Spintly’s credential management platform is made up of four core components. Each component has a clearly defined responsibility, and together they form the complete system.
- Access Control System (ACS)
The Access Control System remains the system of authority.
It continues to:
- Manage users and identities
- Define access policies and permissions
- Decide which doors a user can access
- Communicate directly with controllers
Scypher does not override or replace the ACS. Instead, it works alongside it. Whenever a credential is required, the ACS initiates the request and remains responsible for permission assignment.
- Spintly Credential Server
The Spintly Credential Server is the cloud-based component of the platform.

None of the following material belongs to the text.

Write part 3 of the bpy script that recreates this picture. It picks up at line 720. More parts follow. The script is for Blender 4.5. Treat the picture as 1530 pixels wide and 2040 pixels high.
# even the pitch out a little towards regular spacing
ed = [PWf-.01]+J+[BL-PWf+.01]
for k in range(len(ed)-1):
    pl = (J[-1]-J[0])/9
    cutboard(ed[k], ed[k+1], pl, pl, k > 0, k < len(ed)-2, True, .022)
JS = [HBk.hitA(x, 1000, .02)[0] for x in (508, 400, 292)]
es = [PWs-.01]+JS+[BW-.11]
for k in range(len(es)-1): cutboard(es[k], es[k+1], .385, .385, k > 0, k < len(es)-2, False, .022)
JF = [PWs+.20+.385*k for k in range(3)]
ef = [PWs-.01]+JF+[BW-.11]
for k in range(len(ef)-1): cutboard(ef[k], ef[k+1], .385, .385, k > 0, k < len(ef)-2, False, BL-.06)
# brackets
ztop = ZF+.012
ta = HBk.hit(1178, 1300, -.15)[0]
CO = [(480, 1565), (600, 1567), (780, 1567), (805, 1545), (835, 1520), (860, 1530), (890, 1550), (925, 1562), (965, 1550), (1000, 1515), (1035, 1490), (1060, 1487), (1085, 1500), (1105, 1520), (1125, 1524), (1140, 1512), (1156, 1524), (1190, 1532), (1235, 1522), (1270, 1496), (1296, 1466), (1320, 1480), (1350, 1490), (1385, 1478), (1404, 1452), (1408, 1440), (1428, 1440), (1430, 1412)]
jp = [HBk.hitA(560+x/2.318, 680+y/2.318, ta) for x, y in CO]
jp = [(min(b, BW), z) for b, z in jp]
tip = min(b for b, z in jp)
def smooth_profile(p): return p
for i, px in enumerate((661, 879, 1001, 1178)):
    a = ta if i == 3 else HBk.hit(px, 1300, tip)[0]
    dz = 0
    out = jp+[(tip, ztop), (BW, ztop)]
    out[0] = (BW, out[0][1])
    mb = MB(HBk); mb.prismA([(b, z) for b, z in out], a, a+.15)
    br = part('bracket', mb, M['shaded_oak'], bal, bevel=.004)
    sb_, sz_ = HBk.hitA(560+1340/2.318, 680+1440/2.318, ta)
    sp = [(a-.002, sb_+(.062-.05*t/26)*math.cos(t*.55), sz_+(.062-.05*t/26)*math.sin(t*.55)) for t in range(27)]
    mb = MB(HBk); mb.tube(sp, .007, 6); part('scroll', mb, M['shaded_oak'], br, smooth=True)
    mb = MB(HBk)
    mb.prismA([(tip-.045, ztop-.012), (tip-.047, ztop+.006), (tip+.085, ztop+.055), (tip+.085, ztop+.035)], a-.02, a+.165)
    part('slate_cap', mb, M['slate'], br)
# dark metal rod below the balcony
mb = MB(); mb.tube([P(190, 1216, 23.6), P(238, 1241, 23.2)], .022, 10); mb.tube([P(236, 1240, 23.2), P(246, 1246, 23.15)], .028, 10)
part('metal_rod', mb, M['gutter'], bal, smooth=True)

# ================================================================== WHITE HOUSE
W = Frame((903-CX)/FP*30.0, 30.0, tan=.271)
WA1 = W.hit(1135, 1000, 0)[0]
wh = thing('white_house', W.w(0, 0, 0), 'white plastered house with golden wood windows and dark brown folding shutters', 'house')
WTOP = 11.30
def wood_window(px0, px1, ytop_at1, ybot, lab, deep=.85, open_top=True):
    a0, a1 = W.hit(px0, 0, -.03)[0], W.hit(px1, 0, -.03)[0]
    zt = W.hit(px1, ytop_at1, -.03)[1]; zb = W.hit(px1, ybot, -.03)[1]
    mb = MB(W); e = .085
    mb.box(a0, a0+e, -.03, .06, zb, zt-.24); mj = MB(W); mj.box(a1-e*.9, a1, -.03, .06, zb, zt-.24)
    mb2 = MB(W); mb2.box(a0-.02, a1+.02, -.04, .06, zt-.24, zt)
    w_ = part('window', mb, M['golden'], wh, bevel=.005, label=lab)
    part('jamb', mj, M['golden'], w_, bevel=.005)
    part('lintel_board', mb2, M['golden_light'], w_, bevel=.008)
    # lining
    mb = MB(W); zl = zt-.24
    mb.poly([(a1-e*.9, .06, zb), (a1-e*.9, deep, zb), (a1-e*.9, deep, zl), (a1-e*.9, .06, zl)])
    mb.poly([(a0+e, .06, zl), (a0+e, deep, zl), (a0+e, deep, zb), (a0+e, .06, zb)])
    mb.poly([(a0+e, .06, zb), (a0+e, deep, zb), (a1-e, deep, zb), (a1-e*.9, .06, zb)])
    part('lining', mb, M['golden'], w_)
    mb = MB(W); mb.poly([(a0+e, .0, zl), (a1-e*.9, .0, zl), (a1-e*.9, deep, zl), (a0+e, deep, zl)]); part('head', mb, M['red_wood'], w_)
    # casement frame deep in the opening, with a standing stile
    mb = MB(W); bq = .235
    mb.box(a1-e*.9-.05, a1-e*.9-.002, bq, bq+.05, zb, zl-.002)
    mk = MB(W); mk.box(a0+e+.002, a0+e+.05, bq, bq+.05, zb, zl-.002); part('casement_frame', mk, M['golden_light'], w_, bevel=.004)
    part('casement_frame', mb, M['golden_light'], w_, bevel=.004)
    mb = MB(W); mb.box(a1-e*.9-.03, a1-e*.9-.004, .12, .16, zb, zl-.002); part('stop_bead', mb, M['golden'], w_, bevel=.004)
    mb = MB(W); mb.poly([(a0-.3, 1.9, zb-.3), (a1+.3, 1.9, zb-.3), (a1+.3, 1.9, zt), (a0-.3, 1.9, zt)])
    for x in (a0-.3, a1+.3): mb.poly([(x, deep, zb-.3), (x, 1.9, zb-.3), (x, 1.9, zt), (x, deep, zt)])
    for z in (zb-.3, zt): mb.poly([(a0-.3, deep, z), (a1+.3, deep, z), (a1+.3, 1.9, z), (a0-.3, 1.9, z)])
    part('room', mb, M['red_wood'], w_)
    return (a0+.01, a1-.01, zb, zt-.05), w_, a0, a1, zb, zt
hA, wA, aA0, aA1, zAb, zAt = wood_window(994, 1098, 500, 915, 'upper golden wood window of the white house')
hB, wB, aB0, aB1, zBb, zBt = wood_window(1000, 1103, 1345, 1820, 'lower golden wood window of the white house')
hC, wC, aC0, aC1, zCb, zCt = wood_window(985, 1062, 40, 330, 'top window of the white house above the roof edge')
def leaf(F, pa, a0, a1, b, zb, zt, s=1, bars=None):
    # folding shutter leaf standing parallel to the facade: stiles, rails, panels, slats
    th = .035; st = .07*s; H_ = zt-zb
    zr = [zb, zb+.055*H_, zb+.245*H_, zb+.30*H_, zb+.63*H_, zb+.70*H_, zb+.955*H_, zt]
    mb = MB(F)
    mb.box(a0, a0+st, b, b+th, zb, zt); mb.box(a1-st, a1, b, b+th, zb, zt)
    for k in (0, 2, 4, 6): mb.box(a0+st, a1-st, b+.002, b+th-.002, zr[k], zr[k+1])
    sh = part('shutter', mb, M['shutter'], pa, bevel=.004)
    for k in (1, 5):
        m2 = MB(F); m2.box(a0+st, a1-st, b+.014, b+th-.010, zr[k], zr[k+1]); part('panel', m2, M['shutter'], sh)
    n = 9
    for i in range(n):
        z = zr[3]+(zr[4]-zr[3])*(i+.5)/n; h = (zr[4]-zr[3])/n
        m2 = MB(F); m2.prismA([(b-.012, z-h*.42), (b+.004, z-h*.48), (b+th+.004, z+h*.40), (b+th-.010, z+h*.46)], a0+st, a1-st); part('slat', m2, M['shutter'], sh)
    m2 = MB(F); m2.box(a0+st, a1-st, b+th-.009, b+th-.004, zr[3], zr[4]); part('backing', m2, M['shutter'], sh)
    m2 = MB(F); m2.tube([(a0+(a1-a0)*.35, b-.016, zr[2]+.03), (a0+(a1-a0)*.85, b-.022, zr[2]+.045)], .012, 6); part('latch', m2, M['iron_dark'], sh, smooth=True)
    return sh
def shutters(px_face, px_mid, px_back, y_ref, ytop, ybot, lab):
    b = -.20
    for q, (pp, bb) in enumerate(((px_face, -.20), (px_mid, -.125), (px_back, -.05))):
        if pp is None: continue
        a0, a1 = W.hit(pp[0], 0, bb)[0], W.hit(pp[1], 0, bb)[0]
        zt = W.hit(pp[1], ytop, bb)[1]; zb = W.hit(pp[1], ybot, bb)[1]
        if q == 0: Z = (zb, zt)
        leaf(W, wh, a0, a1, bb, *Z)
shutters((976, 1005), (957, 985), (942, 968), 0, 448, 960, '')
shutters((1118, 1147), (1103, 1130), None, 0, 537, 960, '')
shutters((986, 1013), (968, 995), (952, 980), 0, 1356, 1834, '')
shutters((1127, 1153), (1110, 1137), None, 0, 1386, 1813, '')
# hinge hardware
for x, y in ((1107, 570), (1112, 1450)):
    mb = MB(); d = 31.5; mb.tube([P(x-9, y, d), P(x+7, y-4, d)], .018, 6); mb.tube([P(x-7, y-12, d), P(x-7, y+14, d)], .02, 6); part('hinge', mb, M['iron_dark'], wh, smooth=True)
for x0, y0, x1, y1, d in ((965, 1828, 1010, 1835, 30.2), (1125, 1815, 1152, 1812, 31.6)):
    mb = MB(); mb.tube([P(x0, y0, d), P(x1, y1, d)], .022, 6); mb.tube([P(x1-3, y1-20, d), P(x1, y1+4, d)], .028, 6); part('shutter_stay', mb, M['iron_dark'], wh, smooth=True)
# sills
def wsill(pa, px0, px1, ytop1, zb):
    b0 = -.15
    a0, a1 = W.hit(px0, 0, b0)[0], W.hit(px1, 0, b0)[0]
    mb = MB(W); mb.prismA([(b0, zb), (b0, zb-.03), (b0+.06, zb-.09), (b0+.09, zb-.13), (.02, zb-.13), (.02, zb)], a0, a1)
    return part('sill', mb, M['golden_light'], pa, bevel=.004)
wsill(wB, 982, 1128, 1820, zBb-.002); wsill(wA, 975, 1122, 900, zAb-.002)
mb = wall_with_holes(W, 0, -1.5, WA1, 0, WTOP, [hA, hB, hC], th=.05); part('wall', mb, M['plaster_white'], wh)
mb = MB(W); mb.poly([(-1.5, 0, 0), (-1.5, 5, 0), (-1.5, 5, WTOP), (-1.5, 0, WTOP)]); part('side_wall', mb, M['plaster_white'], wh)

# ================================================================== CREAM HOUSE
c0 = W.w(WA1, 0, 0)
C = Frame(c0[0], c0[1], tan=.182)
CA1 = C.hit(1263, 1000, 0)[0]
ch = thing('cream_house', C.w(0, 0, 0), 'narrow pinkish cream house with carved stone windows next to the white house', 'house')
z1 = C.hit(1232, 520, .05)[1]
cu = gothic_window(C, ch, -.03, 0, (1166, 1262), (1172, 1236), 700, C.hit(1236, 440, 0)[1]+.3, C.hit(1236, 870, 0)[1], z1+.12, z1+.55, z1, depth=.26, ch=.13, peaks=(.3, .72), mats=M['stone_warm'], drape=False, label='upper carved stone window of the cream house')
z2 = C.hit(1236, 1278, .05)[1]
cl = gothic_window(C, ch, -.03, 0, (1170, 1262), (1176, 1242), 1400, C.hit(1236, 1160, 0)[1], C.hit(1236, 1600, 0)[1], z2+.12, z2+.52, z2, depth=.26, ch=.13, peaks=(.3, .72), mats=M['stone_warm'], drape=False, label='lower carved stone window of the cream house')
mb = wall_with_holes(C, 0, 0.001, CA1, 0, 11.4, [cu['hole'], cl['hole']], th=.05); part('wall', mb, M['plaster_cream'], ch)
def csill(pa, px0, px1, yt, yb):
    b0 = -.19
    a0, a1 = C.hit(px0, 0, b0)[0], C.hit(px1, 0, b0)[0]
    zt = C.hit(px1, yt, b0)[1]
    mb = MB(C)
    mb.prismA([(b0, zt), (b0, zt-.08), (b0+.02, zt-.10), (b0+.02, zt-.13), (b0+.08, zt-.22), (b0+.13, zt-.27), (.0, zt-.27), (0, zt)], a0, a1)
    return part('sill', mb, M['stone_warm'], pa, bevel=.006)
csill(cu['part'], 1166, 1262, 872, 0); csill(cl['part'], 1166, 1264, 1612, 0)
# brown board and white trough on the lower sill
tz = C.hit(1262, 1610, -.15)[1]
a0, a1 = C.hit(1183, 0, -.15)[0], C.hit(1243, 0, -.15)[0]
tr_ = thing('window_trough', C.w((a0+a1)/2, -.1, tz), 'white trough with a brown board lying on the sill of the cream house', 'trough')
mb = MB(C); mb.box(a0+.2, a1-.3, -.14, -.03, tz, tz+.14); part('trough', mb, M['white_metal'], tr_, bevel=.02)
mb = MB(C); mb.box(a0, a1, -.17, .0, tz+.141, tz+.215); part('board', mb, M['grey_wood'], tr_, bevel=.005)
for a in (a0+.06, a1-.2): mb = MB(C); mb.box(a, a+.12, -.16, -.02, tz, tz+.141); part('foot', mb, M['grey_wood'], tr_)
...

Its role is to manage the credential lifecycle, which includes:
- Receiving credential requests from the ACS
- Generating secure digital credentials
- Maintaining credential state (active, suspended, revoked)
- Acting as the central source of truth for credential validity
What the Credential Server deliberately does not do:
- It does not define access permissions
- It does not communicate with door locks
- It does not participate in door-opening decisions
Think of it as the system that creates and manages credentials, not the system that enforces access.
- Spintly Mobile SDK
The Spintly Mobile SDK is how credentials reach users’ phones.
Instead of requiring users to install a separate Spintly app:
- Enterprises or integrators use their own mobile app
- The Spintly SDK is embedded inside that app
The SDK handles:
- Securely fetching credentials from the Credential Server
- Storing credentials on the device
- Supporting multiple access modes such as NFC tap, BLE-based access, QR-based access, and tap/click based intent flows
- Communicating with the reader during authentication
From a user’s perspective, access feels like a native feature of the app they already use. From a system perspective, the SDK acts as a secure carrier for digital credentials.
- Spintly Reader and Existing Controllers
At the physical access point, Scypher integrates into the existing infrastructure.
- The Spintly Reader is installed at the door
- In most enterprise environments, it runs in reader mode
- It connects to the existing controller using standard wired interfaces
The reader’s responsibility is straightforward:
- Read the credential presented by the phone (NFC, BLE, or QR)
- Transmit the credential ID to the controller
The controller:
- Stores credentials locally
- Validates permissions
- Makes the final access decision
- Unlocks the door if access is allowed
In some deployments especially new buildings, the reader can also act as a controller. However, Scypher does not assume this model and works seamlessly with existing controllers.